El 10 de enero se anunció el comienzo del segundo mandato de Nicolás Maduro. Ese día el presidente del TSJ, Maikel Moreno, visiblemente nervioso, como si en el fondo se supiera envuelto en una equivocación, le tomó el juramento, cerrando así un episodio objetado, tanto dentro como fuera del país.

No hubo “fair play”

Objetado, digo, porque los comicios presidenciales efectuados el año pasado transcurrieron, desde el momento mismo en que fueron convocados, en abierta contradicción con las normas legales vigentes en Venezuela, reflejo del manual universal que rige las elecciones democráticas. En suma, estuvo ausente el “fair play” y por tanto las elecciones no fueron tales, según puede verse, por ejemplo, en el informe elaborado por el Observatorio Electoral Venezolano (OEV), disponible en su página web.

Por otro lado, no obstante haberse tratado de un proceso claramente diseñado a la medida del interés gubernamental, las cifras anunciadas por el CNE mostraron un respaldo minoritario para la reelección de Maduro, dejando ver que 7 de cada 10 venezolanos con derecho de sufragar no sufragaron por él, a la par de que se registraba la más alta abstención en varias décadas para unos comicios presidenciales (54%).

Como consecuencia de lo anterior, Nicolás Maduro no solo resultó ilegítimamente nombrado presidente, sino que encima obtuvo un apoyo político precario que obviamente multiplica el peso del sector militar en lo que se refiere a su permanencia en el poder.

Un discurso que borró la crisis

Haciendo caso omiso de lo anterior, Maduro acudió a la ANC, presentó su Memoria y Cuenta, armada en torno a un relato difícil de creer. Resalta en este sentido el haber escondido la crisis que afecta la esencia de nuestro andamiaje como sociedad. Apenas la rozó en su discurso y fue solo para lavarse las manos y culpar de la misma a los “enemigos de la revolución bolivariana”, según el consabido cliché con el que se despachan todos los problemas. Ignoró, en suma, las irrefutables evidencias que perfilan un país cada vez más desestructurado, consecuencia de una gestión política y administrativa desatinada y muy poco honesta.

Pero casi más grave que lo anterior fue el hecho de que en su alocución Nicolás Maduro haya propuesto un programa de gobierno delirante, concebido desde la magia, con sombrerito y conejo, cuyo dibujo final es un futuro irrealizable, plasmado en un conjunto de insólitos objetivos, salpicados de frivolidad ideológica, varios de ellos, por cierto, barajitas repetidas desde el año 2104.

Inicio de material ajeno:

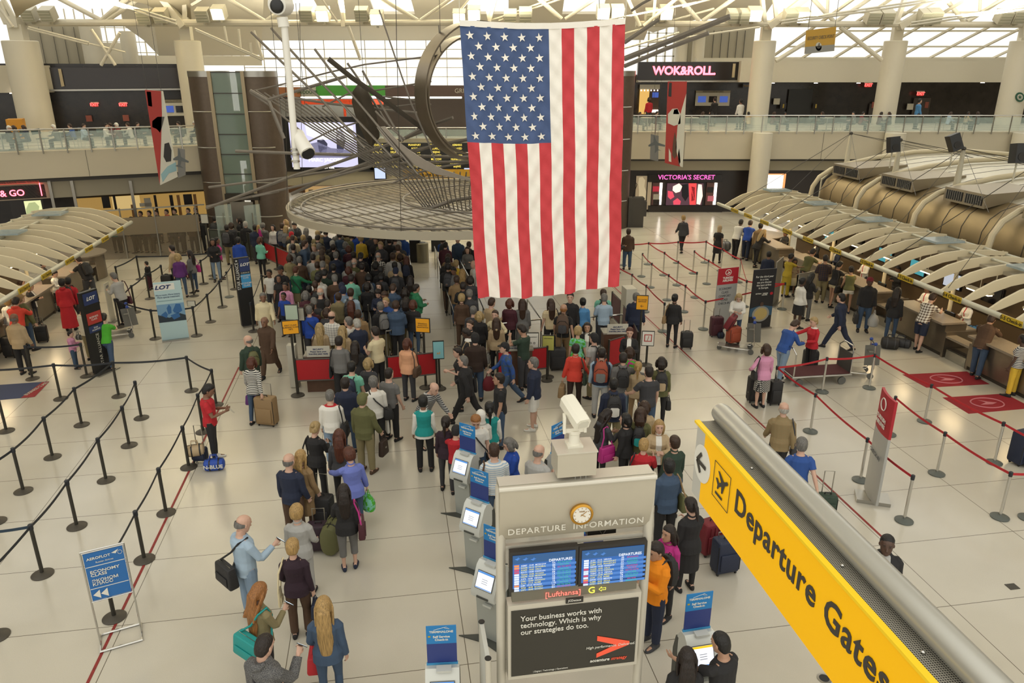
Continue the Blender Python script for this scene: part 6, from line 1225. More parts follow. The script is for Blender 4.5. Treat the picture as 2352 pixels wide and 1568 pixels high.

No queda duda después de su intervención en la ANC, que, por cierto fue disciplinadamente aplaudida por los diputados, de que el nuestro es un país que anda mal, en el que las angustias de la vida cotidiana asoman como destino probable para una cantidad cada vez mayor de sus ciudadanos.

¿Un país de mejor ánimo político?

Pareciera, ojala uno no esté equivocado, que lo ocurrido el 10 de enero hizo un click –un punto de inflexión, preferiría decir un experto– en la política nacional, dominada en los últimos tiempos por el escepticismo y el desánimo, propiciados, desde luego, por el desengaño con respecto al voto, pero aún más por la notable devaluación del proyecto chavista y el desdibujamiento de la alternativa representada por los sectores opositores. Luce que, a partir de ese día, pudiera estar comenzando el regreso a la política, al tiempo que se disipa gradualmente la sensación que se tiene de la sociedad como callejón sin salida. Luce, así pues, que gana terreno, la idea de construir, sin caudillos y sin esperar milagros, una ruta para ir sorteando los enormes obstáculos que se tienen, y redefinir, elecciones mediante, el horizonte del país.